§3 海外の原子力発電

 世界の原子力発電の現状は,(第3-2表)に示したとおり,運転中の総電気出力は1,461万キロワットであり,そのうち,米国436万キロワット(29%),英国,416万キロワット(28%),フランス,162万キロワット(11%),ソ連,114万キロワット(8%)となり,四大国で,総発電容量の76%を占めている。これに続いてイタリア,西ドイツ,カナダ,日本が主要な原子力発電国になっている。また,昨年度中新らたに原子力発電所を設置した国としては,インド,スイス,パキスタンの三国が掲げられる。このうち,インドに建設された沸騰水型炉発電所は,開発途上国最初の本格的商業炉である。

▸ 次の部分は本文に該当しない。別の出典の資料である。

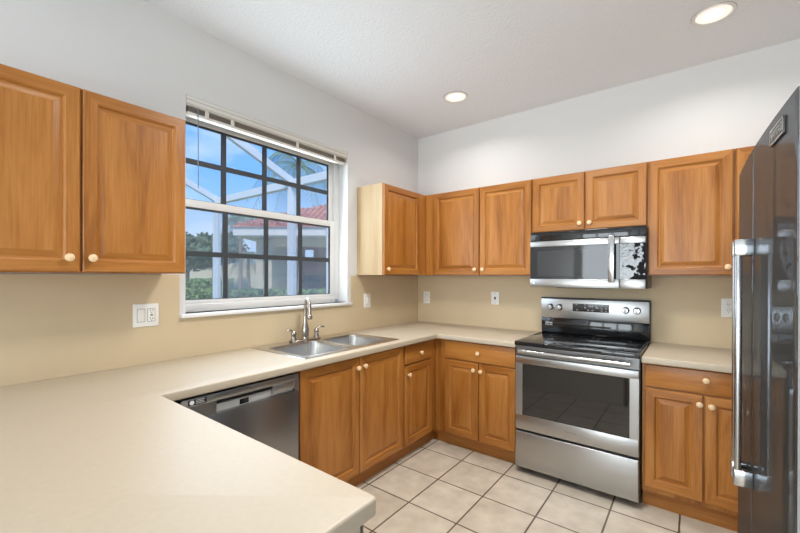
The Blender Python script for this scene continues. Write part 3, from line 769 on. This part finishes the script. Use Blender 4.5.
def at(u, depth):
    """ground point seen in column u at an axial distance"""
    r_ = (u-400)/381.94*depth
    return Vector((2.3114-.6095*depth+.7928*r_, -3.3132+.7928*depth+.6095*r_, 0))
# hedge: a row in front of the neighbouring wing and one further left
for (ua, ub, dp, h, wd, lab) in ((232, 345, 7.2, 1.10, .45, 'clipped green hedge in front of the beige house wing'), (150, 228, 9.0, 1.28, .7, 'sunlit green hedge at the left side of the window view')):
    p0, p1 = at(ua, dp), at(ub, dp); d_ = (p1-p0); ln = d_.length; ang = math.atan2(d_.y, d_.x)
    t = thing('hedge', lab, 'hedge', p0, ang)
    bm = newbm(); box(bm, 0, ln, -wd*.42, wd*.42, -.12, h-.03)
    nn = 5200
    for _ in range(nn):
        face = random.random(); x = random.uniform(0, ln)
        if face < .45: p = Vector((x, random.uniform(-wd/2, wd/2), h-.03+random.uniform(-.04, .05)))
        else: p = Vector((x, -wd*.43+random.uniform(-.05, .03), random.uniform(-.1, h)))
        a = Vector((random.uniform(-1, 1), random.uniform(-1, 1), random.uniform(-1, 1))).normalized(); b_ = a.orthogonal().normalized(); s = .045*random.uniform(.6, 1.4)
        bm.faces.new([bm.verts.new(p+a*s), bm.verts.new(p+b_*s*.6), bm.verts.new(p-a*s), bm.verts.new(p-b_*s*.6)])
    obj('foliage', bm, LEAF, t)
# house wing with lanai
hc = at(256, 10.2); ha = math.atan2(.6095, .7928)
t = thing('house_wing', 'beige house wing with red tile roof and shaded porch outside', 'house', hc, ha)
boxo('pillar_wall', (0, .42, 0, 3.2, -.12, 2.38), STUCCO, t)
boxo('header', (.42, 6.5, 0, .3, 2.18, 2.42), STUCCO, t)
boxo('fascia', (-.42, 6.6, -.45, -.36, 2.42, 2.66), FASCIA, t)
boxo('soffit', (-.42, 6.6, -.40, 3.2, 2.40, 2.43), FASCIA, t)
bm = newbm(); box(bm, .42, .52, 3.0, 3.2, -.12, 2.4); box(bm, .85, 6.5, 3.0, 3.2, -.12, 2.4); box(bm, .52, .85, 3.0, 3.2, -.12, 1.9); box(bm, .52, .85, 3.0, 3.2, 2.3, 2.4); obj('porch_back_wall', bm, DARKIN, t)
boxo('porch_floor', (0, 6.5, 0, 3.2, -.2, -.1), PATIO, t)
bm = newbm(); vs = [bm.verts.new(p) for p in ((-.5, -.5, 2.64), (6.7, -.5, 2.64), (6.7, 3.4, 4.2), (2.6, 3.4, 4.2), (-.5, 3.4, 2.64))]
bm.faces.new(vs[:4]); bm.faces.new((vs[0], vs[3], vs[4])); bm.faces.new(vs[::-1][0:1]+[vs[3], vs[2], vs[1], vs[0]][0:0]+[vs[2], vs[3]]) if False else None
ro = obj('roof', bm, ROOFT, t)
bm = newbm()
for k in range(18):
    for j in range(46):
        y = -.45+k*.21; z = 2.65+(y+.5)*.4; x = -.3+j*.15
        if x < -.5+(y+.5)*.8: continue
        tube(bm, [(x, y, z+.02), (x, y+.20, z+.02+.065)], .055, 6)
obj('roof_tiles', bm, ROOFT, t, smooth=True)
for x in (2.2, 4.2): boxo('column', (x-.12, x+.12, .02, .26, -.12, 2.18), FASCIA, t)
# trees and palms
def tree(u, depth, h, rad, lab, n=2600):
    p = at(u, depth); t = thing('tree', lab, 'tree', p)
    obj('trunk', tube(newbm(), [(0, 0, -.1), (.1, 0, h*.5), (0, .05, h*.8)], [.22, .16, .08], 10), BARK, t, smooth=True)
    bm = newbm()
    for k in range(7):
        a = 2*math.pi*k/7; c = (rad*.62*math.cos(a), rad*.62*math.sin(a), h-rad*.45+rad*.3*random.uniform(-1, 1)); q = rad*random.uniform(.45, .62)
        core(bm, c, (q, q, q*.8), .8); leaves(bm, c, (q, q, q*.85), n//7, .16)
    obj('crown', bm, LEAF2, t)
tree(186, 24, 3.7, 1.9, 'rounded green tree at the far left of the window view')
tree(214, 33, 4.8, 2.4, 'taller green tree behind the white enclosure post')
def palm(u, depth, h, fr, lab, nf=16):
    p = at(u, depth); t = thing('palm_tree', lab, 'palm tree', p)
    obj('trunk', tube(newbm(), [(0, 0, -.1), (.05, .02, h*.4), (.0, 0, h)], [.12, .09, .08], 10), BARK, t, smooth=True)
    for k in range(nf):
        a = 2*math.pi*k/nf*1.0+random.uniform(-.15, .15); el = random.uniform(-.1, 1.0); bm = newbm(); L_ = fr*random.uniform(.85, 1.1); pts = []
        for q in range(11):
            s = q/10; r_ = L_*s*math.cos(el)*(1-.12*s); z = h+L_*(math.sin(el)*s-1.0*s*s*(.6+.5*math.cos(el)))
            pts.append(Vector((r_*math.cos(a), r_*math.sin(a), z)))
        tube(bm, pts, [.025-.002*q for q in range(11)], 5)
        side = Vector((-math.sin(a), math.cos(a), 0))
        for q in range(1, 25):
            s = q/25*10; i = int(s); p_ = pts[i].lerp(pts[i+1], s-i); d_ = (pts[i+1]-pts[i]).normalized(); ll = .36*fr*math.sin(math.pi*min(.96, 0.12+q/28))
            for sg in (-1, 1):
                tip = p_+(side*sg*.75+d_*.55+Vector((0, 0, -.55)))*ll
                bm.faces.new([bm.verts.new(p_-d_*.02), bm.verts.new(p_+d_*.025), bm.verts.new(tip)])
        obj('frond', bm, PALMF, t)
palm(298, 19.0, 6.9, 3.5, 'large palm with drooping fronds behind the red roof', 12)
palm(240, 19.0, 4.3, 1.25, 'slender palm left of the beige house wing')
palm(248, 22.0, 2.6, 1.2, 'short bushy palm beside the beige house wing', 12)
ew = struct(boxo('exterior_wall', (-14, 14, 0, .3, -.12, 2.6), STUCCO)); ew.location = at(215, 38); ew.rotation_euler = (0, 0, ha)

 建設中および計画中の原子炉の総電気出力は,1億858万キロワットに達し,前年度より1,749万キロワット(19%)増加している。昨年1年間で最初の本格的な原子力発電施設を発注した国々には,オランダやフィンランドのほか,韓国や台湾も含まれている。

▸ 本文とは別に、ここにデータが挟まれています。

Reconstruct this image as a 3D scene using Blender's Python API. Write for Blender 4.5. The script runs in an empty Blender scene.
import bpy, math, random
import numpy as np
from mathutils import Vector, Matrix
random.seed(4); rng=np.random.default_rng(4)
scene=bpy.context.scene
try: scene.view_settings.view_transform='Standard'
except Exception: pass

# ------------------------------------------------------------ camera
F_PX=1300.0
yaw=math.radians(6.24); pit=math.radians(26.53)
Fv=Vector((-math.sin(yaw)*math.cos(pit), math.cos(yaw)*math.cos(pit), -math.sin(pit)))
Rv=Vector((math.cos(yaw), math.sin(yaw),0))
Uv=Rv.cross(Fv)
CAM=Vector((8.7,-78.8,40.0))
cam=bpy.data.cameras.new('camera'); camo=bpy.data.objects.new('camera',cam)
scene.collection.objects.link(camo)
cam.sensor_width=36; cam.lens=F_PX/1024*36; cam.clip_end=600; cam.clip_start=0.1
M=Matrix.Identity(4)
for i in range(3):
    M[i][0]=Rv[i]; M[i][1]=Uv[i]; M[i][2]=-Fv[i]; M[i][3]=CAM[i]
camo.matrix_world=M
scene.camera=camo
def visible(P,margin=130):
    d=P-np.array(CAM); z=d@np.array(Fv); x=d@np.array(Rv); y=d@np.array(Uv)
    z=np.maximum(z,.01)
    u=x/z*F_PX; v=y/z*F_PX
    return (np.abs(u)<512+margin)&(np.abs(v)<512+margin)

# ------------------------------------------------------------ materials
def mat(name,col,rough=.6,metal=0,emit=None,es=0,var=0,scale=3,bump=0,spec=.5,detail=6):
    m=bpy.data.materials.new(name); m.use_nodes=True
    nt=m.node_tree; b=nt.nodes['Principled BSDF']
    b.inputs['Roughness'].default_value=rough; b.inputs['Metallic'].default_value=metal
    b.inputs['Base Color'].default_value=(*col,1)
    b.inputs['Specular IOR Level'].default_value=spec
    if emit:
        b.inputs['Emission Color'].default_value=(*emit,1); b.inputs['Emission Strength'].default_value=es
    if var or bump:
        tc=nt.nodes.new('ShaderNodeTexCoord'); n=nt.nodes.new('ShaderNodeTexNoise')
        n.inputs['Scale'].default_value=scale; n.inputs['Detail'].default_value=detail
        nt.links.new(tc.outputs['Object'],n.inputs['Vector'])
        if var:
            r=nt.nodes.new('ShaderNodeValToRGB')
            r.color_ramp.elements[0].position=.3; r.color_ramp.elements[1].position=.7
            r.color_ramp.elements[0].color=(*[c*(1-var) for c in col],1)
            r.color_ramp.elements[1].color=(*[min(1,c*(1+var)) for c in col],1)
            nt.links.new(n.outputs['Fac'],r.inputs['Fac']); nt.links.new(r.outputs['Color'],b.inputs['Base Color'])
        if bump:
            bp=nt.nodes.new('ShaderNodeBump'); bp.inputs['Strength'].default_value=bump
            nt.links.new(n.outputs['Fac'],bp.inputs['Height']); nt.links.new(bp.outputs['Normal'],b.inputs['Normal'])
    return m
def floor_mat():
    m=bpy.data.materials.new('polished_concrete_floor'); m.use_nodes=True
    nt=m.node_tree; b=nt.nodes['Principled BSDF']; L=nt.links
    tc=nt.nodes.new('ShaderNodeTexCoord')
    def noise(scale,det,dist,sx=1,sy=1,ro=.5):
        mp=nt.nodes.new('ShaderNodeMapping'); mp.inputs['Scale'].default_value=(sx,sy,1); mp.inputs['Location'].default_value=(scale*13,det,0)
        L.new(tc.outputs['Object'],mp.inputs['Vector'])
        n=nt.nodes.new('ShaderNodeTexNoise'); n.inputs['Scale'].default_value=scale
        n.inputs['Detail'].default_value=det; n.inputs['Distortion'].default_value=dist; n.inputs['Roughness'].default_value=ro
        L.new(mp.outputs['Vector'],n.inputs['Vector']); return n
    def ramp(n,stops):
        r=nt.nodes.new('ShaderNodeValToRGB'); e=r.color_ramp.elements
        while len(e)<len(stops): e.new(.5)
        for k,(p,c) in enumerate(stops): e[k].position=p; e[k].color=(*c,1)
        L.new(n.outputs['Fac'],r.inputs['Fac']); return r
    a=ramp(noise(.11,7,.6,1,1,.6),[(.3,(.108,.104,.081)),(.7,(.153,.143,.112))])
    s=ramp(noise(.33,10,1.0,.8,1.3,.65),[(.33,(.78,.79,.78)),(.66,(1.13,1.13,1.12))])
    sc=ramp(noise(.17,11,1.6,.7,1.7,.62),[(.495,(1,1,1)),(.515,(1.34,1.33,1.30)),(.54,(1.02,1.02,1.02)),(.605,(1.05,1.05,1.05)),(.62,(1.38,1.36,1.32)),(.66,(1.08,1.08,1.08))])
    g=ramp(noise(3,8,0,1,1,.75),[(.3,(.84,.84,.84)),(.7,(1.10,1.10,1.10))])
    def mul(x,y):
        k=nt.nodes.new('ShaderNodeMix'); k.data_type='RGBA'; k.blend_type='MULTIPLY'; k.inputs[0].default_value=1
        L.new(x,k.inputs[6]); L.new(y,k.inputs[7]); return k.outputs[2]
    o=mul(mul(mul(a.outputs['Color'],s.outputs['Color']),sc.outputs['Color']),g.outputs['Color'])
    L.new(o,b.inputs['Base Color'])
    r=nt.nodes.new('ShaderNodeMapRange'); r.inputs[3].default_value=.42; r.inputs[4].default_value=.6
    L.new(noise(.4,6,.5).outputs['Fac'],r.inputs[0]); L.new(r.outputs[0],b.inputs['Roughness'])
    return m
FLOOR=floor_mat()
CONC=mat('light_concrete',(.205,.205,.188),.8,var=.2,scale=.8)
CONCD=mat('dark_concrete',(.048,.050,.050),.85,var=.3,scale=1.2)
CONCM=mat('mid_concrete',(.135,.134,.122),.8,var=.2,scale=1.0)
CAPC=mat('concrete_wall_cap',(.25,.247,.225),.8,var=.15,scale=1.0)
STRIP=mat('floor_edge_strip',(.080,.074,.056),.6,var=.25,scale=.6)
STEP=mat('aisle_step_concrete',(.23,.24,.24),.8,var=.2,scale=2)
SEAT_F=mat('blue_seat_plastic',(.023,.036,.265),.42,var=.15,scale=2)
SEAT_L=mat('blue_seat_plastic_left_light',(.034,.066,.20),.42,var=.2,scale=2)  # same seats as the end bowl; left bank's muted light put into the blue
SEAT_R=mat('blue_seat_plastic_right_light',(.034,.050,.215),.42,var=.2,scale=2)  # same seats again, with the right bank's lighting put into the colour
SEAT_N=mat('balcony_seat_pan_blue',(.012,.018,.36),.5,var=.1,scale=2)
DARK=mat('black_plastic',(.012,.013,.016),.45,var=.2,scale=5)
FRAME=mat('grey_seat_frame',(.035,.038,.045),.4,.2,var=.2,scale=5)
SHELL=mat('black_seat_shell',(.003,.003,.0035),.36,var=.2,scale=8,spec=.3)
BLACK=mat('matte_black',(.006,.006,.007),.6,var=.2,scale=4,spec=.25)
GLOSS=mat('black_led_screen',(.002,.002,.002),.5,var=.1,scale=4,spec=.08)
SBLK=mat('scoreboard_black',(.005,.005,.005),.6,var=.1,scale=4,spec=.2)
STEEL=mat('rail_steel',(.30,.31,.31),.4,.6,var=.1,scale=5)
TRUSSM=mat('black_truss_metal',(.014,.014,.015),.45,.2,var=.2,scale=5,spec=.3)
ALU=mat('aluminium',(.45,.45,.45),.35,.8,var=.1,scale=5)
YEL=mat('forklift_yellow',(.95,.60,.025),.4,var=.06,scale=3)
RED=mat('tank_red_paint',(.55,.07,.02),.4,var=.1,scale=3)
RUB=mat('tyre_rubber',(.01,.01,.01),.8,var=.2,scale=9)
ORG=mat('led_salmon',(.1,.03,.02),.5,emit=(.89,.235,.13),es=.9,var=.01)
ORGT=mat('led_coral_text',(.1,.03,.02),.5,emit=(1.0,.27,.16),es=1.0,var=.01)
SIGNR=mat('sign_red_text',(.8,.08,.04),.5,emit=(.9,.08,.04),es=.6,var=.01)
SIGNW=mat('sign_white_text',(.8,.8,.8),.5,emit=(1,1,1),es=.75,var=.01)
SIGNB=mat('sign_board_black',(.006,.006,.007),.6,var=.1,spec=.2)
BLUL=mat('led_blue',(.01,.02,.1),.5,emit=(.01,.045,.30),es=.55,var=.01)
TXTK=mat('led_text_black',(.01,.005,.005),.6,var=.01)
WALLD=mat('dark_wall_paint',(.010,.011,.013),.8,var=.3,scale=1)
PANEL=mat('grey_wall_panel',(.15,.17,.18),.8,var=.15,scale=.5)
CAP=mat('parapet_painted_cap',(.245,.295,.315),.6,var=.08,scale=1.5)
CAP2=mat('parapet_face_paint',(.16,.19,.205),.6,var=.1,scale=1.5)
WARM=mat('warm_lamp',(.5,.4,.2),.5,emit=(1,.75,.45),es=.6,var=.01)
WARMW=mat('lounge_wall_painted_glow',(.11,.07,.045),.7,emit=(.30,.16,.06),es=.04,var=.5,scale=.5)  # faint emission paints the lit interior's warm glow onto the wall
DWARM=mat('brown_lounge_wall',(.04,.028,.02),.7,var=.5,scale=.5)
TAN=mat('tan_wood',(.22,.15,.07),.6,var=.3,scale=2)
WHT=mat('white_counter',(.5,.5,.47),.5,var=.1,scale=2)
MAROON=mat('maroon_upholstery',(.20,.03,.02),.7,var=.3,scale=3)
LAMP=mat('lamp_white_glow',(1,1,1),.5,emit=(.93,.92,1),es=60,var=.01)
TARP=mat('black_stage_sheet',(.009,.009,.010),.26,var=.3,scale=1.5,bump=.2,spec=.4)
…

 このほか,メキシコ,オーストリア,オーストラリア,南アフリカ等の国々でも原子力発電所の建設が計画されており,このような原子力発電に対する世界的な関心の高まりにより,1980年には,原子力発電設備を有する国は,30ケ国を越えるものと予想される。
 次に,原子力先進諸国についてみると,米国は,1966年以来,原子炉の発注が急増したが,1968,69年の両年は,その発注量が減少している。

 これは,主としてメーカーの原子力発電設備の受注過剰に起因するものとみられているが,この傾向が1時的なものかどうか今後の動向が注目されている。
 イギリスは,現在27の原子力発電設備を設置しており,さらに総出力639万キロワット余の11の設備を建設中である。これらはすべて,ガス冷却炉であり,英国初の本格的な改良型ガス炉(AGR)は1971年ないし,72年に運転の運びとなる見込である。
 天然ウラン黒鉛減速炭酸ガス冷却炉のみを独自に開発してきたフランスは,経済性の欠陥により,新たに軽水炉システムの方向に転換するという重大な決定を下した。これによると,従来のガス冷却型と,軽水型を併行して開発することになっているが,実際問題としては,70年以降は,ガス冷却炉の建設は行なわず,軽水炉を導入する可能性が強いと見られている。
 西ドイツは,今日総出力87万キロワットの原子力発電設備を持ち,1980年までに総出力2,500万キロワットの設備能力を備える事としており,これは同年のドイツの総発電容量の25%に当ると予想されている。
 その他,カナダでは天然ウラン重水減速軽水冷却型炉(CANDU)の開発がすすめられているし,ソ連でも,軽水炉による発電所の建設が進められている。炉型別の原子力発電設備については(第3-3表)に示す。